### What the task asks:
Return the lines below exactly, from the first line to the line that contains "SC = bpy.context.scene". Leave out pictures.

### Data block:
---+---

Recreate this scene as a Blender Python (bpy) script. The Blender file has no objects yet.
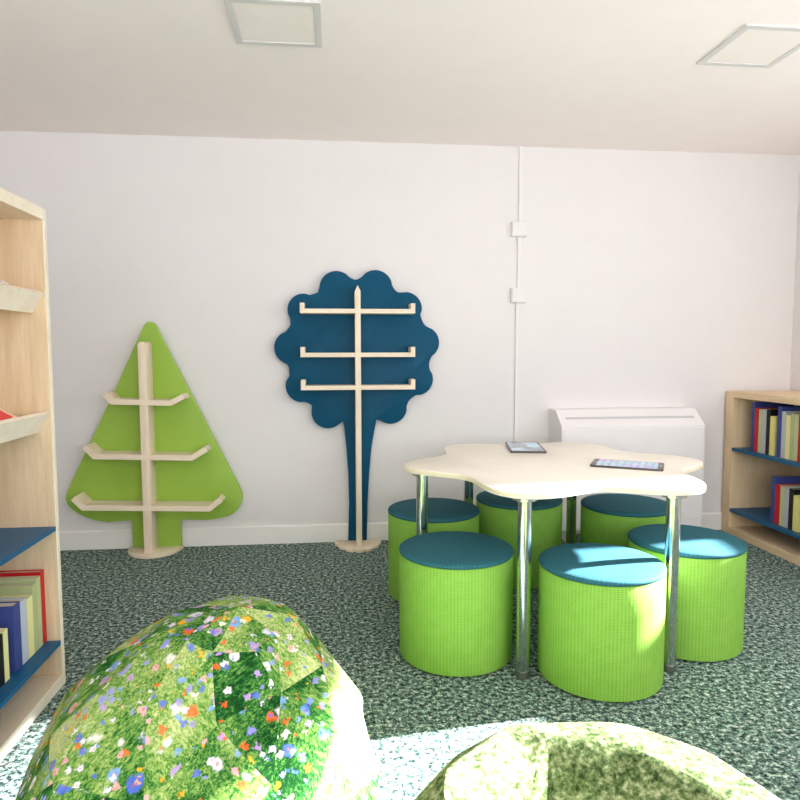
import bpy, bmesh, math, random
from mathutils import Vector, Matrix
import numpy as np
R = random.Random(7)
C = bpy.context.scene.collection
SC = bpy.context.scene

# ------------------------------------------------------------------ materials
def s2l(c):
    return tuple(((x/255)/12.92 if x/255 <= .04045 else ((x/255+.055)/1.055)**2.4) for x in c)
def rgba(c): return (*s2l(c), 1)
class NT:
    def __init__(s, name, rough=.6, spec=.3, metal=0):
        s.m = bpy.data.materials.new(name); s.m.use_nodes = True
        s.t = s.m.node_tree; s.b = s.t.nodes['Principled BSDF']
        s.b.inputs['Roughness'].default_value = rough
        s.b.inputs['Specular IOR Level'].default_value = spec
        s.b.inputs['Metallic'].default_value = metal
    def n(s, typ, **kw):
        nd = s.t.nodes.new(typ)
        for k, v in kw.items():
            if k in nd.inputs: nd.inputs[k].default_value = v
            else: setattr(nd, k, v)
        return nd
    def l(s, a, b): s.t.links.new(a, b)
    def coord(s, scale=(1,1,1), rot=(0,0,0), kind='Object'):
        tc = s.n('ShaderNodeTexCoord'); mp = s.n('ShaderNodeMapping')
        mp.inputs['Scale'].default_value = scale; mp.inputs['Rotation'].default_value = rot
        s.l(tc.outputs[kind], mp.inputs['Vector']); return mp.outputs[0]
    def ramp(s, fac, stops, interp='LINEAR'):
        r = s.n('ShaderNodeValToRGB'); e = r.color_ramp.elements; r.color_ramp.interpolation = interp
        while len(e) < len(stops): e.new(.5)
        for el, (p, c) in zip(e, stops): el.position = p; el.color = rgba(c)
        s.l(fac, r.inputs[0]); return r.outputs[0]
    def noise(s, vec, scale, detail=3, rough=.55):
        n = s.n('ShaderNodeTexNoise', Scale=scale, Detail=detail, Roughness=rough); s.l(vec, n.inputs['Vector']); return n
    def mix(s, fac, a, b, mode='MIX'):
        m = s.n('ShaderNodeMix', data_type='RGBA', blend_type=mode)
        for v, i in ((fac, 0), (a, 6), (b, 7)):
            if hasattr(v, 'is_linked'): s.l(v, m.inputs[i])
            elif i == 0: m.inputs[0].default_value = v
            else: m.inputs[i].default_value = rgba(v)
        return m.outputs[2]
    def math(s, op, a, b=0.0, clamp=False):
        m = s.n('ShaderNodeMath', operation=op); m.use_clamp = clamp
        for v, i in ((a, 0), (b, 1)):
            if hasattr(v, 'is_linked'): s.l(v, m.inputs[i])
            else: m.inputs[i].default_value = v
        return m.outputs[0]
    def col(s, c):
        if hasattr(c, 'is_linked'): s.l(c, s.b.inputs['Base Color'])
        else: s.b.inputs['Base Color'].default_value = rgba(c)
        return s
    def bump(s, h, strength=.2, dist=.002):
        b = s.n('ShaderNodeBump', Strength=strength, Distance=dist); s.l(h, b.inputs['Height']); s.l(b.outputs[0], s.b.inputs['Normal'])

def paint(name, c, rough=.6, spec=.3, var=4):
    t = NT(name, rough, spec); n = t.noise(t.coord(), 6, 2)
    lo = tuple(max(0, x-var) for x in c); hi = tuple(min(255, x+var) for x in c)
    t.col(t.ramp(n.outputs[0], [(.3, lo), (.7, hi)])); return t.m
def wood(name, lo, mid, hi, scale=(14, 14, 1.2), rough=.5):
    t = NT(name, rough, .3); v = t.coord(scale)
    n = t.noise(v, 1.6, 5, .6); n.inputs['Distortion'].default_value = .8
    f = t.noise(v, 9, 3)
    k = t.math('ADD', t.math('MULTIPLY', n.outputs[0], .75), t.math('MULTIPLY', f.outputs[0], .25))
    t.col(t.ramp(k, [(.3, lo), (.5, mid), (.68, hi)])); return t.m
M = {}
M['wall'] = paint('wall_paint', (227, 223, 223), .8, .2, 1)
M['ceil'] = paint('ceiling_paint', (250, 241, 238), .85, .2, 1)
M['white'] = paint('white_gloss', (238, 236, 233), .4, .4, 1)
M['trunk'] = paint('trunking_plastic', (230, 226, 225), .7, .2, 1)
M['heater'] = paint('heater_enamel', (234, 229, 230), .5, .3, 1)
M['slot'] = paint('slot_grey', (196, 196, 198), .6)
M['lframe'] = paint('light_frame', (214, 211, 210), .5, .3, 1)
M['diff'] = paint('light_diffuser', (246, 238, 232), .6, .2, 1)
M['birch'] = wood('birch_panel', (206, 180, 144), (220, 196, 162), (231, 211, 180))
M['birch_y'] = wood('birch_long', (222, 200, 170), (233, 215, 188), (240, 226, 203), (14, 1.2, 14))
M['birch_e'] = wood('birch_edge', (228, 214, 190), (238, 226, 206), (244, 235, 218), (6, 6, 6))
M['maple'] = wood('maple_laminate', (216, 186, 146), (227, 200, 162), (235, 210, 176))
M['maple_y'] = wood('maple_laminate_long', (216, 186, 146), (227, 200, 162), (235, 210, 176), (14, 1.2, 14))
M['ply'] = wood('shelf_ply', (226, 206, 180), (236, 219, 196), (243, 229, 209), (1.4, 16, 16))
M['plyv'] = wood('spine_ply', (224, 203, 176), (235, 217, 194), (243, 228, 208), (18, 18, 1.4))
M['top'] = wood('tabletop_laminate', (242, 230, 214), (246, 237, 223), (249, 242, 231), (1.5, 16, 16), .35)
M['edgeband'] = wood('tabletop_edge', (226, 212, 178), (234, 222, 192), (240, 229, 202), (4, 4, 4), .4)
M['blue'] = paint('blue_board', (20, 88, 130), .45, .3, 3)
M['dblue'] = paint('dark_blue_board', (5, 75, 106), .5, .15, 2)
M['lime'] = paint('lime_board', (152, 188, 76), .5, .3, 3)
M['black'] = paint('black_plastic', (24, 24, 26), .4, .4, 2)
M['bezel'] = paint('tablet_bezel', (58, 52, 50), .25, .5, 2)
M['pages'] = paint('book_pages', (226, 214, 190), .8, .1, 8)
t = NT('chrome', .2, .5, 1); n_ = t.noise(t.coord((1, 1, .4)), 60, 2)
t.col(t.ramp(n_.outputs[0], [(.3, (196, 198, 194)), (.7, (228, 230, 226))])); t.bump(n_.outputs[0], .15, .002); M['chrome'] = t.m

M['steel'] = NT('foot_steel', .4, .5, .8).col((120, 124, 120)).m

# carpet: flecked green-grey loop pile
t = NT('carpet_loop', .95, .1); v = t.coord((1, 1.0, 1))
a = t.noise(v, 58, 4, .7); b = t.noise(v, 150, 2, .6); g = t.noise(v, 42, 2)
k = t.math('ADD', t.math('MULTIPLY', a.outputs[0], .7), t.math('MULTIPLY', b.outputs[0], .3))
c1 = t.ramp(k, [(.39, (18, 28, 30)), (.465, (74, 93, 92)), (.53, (130, 150, 145)), (.605, (226, 233, 227))])
c2 = t.ramp(g.outputs[0], [(.35, (205, 232, 218)), (.65, (255, 244, 240))])
t.col(t.mix(.8, c1, c2, 'MULTIPLY')); t.bump(a.outputs[0], .6, .006); M['carpet'] = t.m

# woven lime fabric: fine grid from cylinder UVs
def weave(name, lo, hi, su, sv, thresh=.5):
    t = NT(name, .8, .15); uv = t.n('ShaderNodeTexCoord').outputs['UV']
    sp = t.n('ShaderNodeSeparateXYZ'); t.l(uv, sp.inputs[0])
    wu = t.math('SINE', t.math('MULTIPLY', sp.outputs[0], su*6.2832)); wv = t.math('SINE', t.math('MULTIPLY', sp.outputs[1], sv*6.2832))
    k = t.math('ADD', t.math('MULTIPLY', t.math('ADD', wu, wv), .13), .5)
    n = t.noise(t.coord(), 25, 2); k = t.math('ADD', k, t.math('MULTIPLY', t.math('SUBTRACT', n.outputs[0], .5), .35))
    t.col(t.ramp(k, [(.15, lo), (.85, hi)])); t.bump(k, .25, .002); return t.m
M['limefab'] = weave('lime_weave', (106, 158, 48), (144, 186, 88), 110, 110)
M['tealfab'] = weave('teal_weave', (36, 86, 98), (52, 106, 118), 90, 60)

# meadow print
def meadow():
    t = NT('meadow_print', .85, .1)
    tc = t.n('ShaderNodeTexCoord'); at = t.n('ShaderNodeVertexColor', layer_name='patch')
    sc = t.n('ShaderNodeVectorMath', operation='SCALE'); sc.inputs['Scale'].default_value = 7; t.l(at.outputs[0], sc.inputs[0])
    ad = t.n('ShaderNodeVectorMath', operation='ADD'); t.l(tc.outputs['Object'], ad.inputs[0]); t.l(sc.outputs[0], ad.inputs[1])
    sp = t.n('ShaderNodeSeparateColor'); t.l(at.outputs[0], sp.inputs[0])
    rt = t.n('ShaderNodeVectorRotate', rotation_type='Y_AXIS'); t.l(ad.outputs[0], rt.inputs['Vector'])
    t.l(t.math('MULTIPLY', t.math('SUBTRACT', sp.outputs[0], .5), 2.2), rt.inputs['Angle'])
    vec = rt.outputs[0]
    mp = t.n('ShaderNodeMapping'); mp.inputs['Scale'].default_value = (120, 120, 17); t.l(vec, mp.inputs[0])
    bl = t.noise(mp.outputs[0], 1.5, 4, .7); bl.inputs['Distortion'].default_value = .7
    big = t.noise(vec, 7, 3, .6)
    k = t.math('ADD', t.math('ADD', t.math('MULTIPLY', bl.outputs[0], .62), t.math('MULTIPLY', big.outputs[0], .5)),
               t.math('MULTIPLY', t.math('SUBTRACT', sp.outputs[1], .55), .15))
    base = t.ramp(k, [(.42, (14, 62, 22)), (.485, (46, 104, 44)), (.54, (92, 138, 60)), (.60, (136, 164, 84)), (.70, (192, 200, 138))])
    # flowers in three sizes
    cols = [(0, (228, 220, 236)), (.16, (150, 146, 222)), (.3, (84, 104, 208)), (.42, (236, 168, 176)), (.56, (240, 236, 228)),
            (.68, (236, 96, 48)), (.78, (244, 176, 40)), (.86, (190, 150, 214)), (.93, (120, 160, 226))]
    out = base
    for scale, rad, th, off in ((16, .24, .66, 0.0), (27, .32, .60, 3.1), (50, .36, .52, 8.7)):
        o = t.n('ShaderNodeVectorMath', operation='ADD'); o.inputs[1].default_value = (off, off*.7, off*1.3); t.l(vec, o.inputs[0])
        ds = t.noise(o.outputs[0], scale*2.4, 1)
        d2 = t.n('ShaderNodeMix', data_type='VECTOR'); d2.inputs[0].default_value = .018; t.l(o.outputs[0], d2.inputs[4]); t.l(ds.outputs['Color'], d2.inputs[5])
        vo = t.n('ShaderNodeTexVoronoi', Scale=scale); t.l(d2.outputs[1], vo.inputs['Vector'])
        s2 = t.n('ShaderNodeSeparateColor'); t.l(vo.outputs['Color'], s2.inputs[0])
        mr = t.n('ShaderNodeMapRange'); mr.interpolation_type = 'SMOOTHSTEP'; t.l(vo.outputs['Distance'], mr.inputs[0])
        mr.inputs[1].default_value = rad*1.2; mr.inputs[2].default_value = rad*.75; mr.inputs[3].default_value = 0; mr.inputs[4].default_value = 1
        inside = mr.outputs[0]
        keep = t.math('GREATER_THAN', s2.outputs[1], th)
        fc = t.ramp(s2.outputs[0], cols, 'CONSTANT')
        eye = t.math('LESS_THAN', vo.outputs['Distance'], rad*.34)
        fc = t.mix(t.math('MULTIPLY', eye, .6), fc, (180, 96, 40))
        out = t.mix(t.math('MULTIPLY', t.math('MULTIPLY', inside, keep), .78), out, fc)
    t.col(out); return t.m
M['meadow'] = meadow()
t = NT('grass_print', .9, .1)
tc = t.n('ShaderNodeTexCoord'); at = t.n('ShaderNodeVertexColor', layer_name='patch')
ad = t.n('ShaderNodeVectorMath', operation='MULTIPLY_ADD'); t.l(at.outputs[0], ad.inputs[0]); ad.inputs[1].default_value = (5, 5, 5); t.l(tc.outputs['Object'], ad.inputs[2])
a = t.noise(ad.outputs[0], 75, 4, .7); b = t.noise(ad.outputs[0], 9, 2)
k = t.math('ADD', t.math('MULTIPLY', a.outputs[0], .75), t.math('MULTIPLY', b.outputs[0], .25))
t.col(t.ramp(k, [(.37, (40, 54, 28)), (.47, (84, 102, 60)), (.56, (132, 142, 102)), (.67, (190, 190, 158))])); M['grassbag'] = t.m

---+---

### Completed task:
Recreate this scene as a Blender Python (bpy) script. The Blender file has no objects yet.
import bpy, bmesh, math, random
from mathutils import Vector, Matrix
import numpy as np
R = random.Random(7)
C = bpy.context.scene.collection
SC = bpy.context.scene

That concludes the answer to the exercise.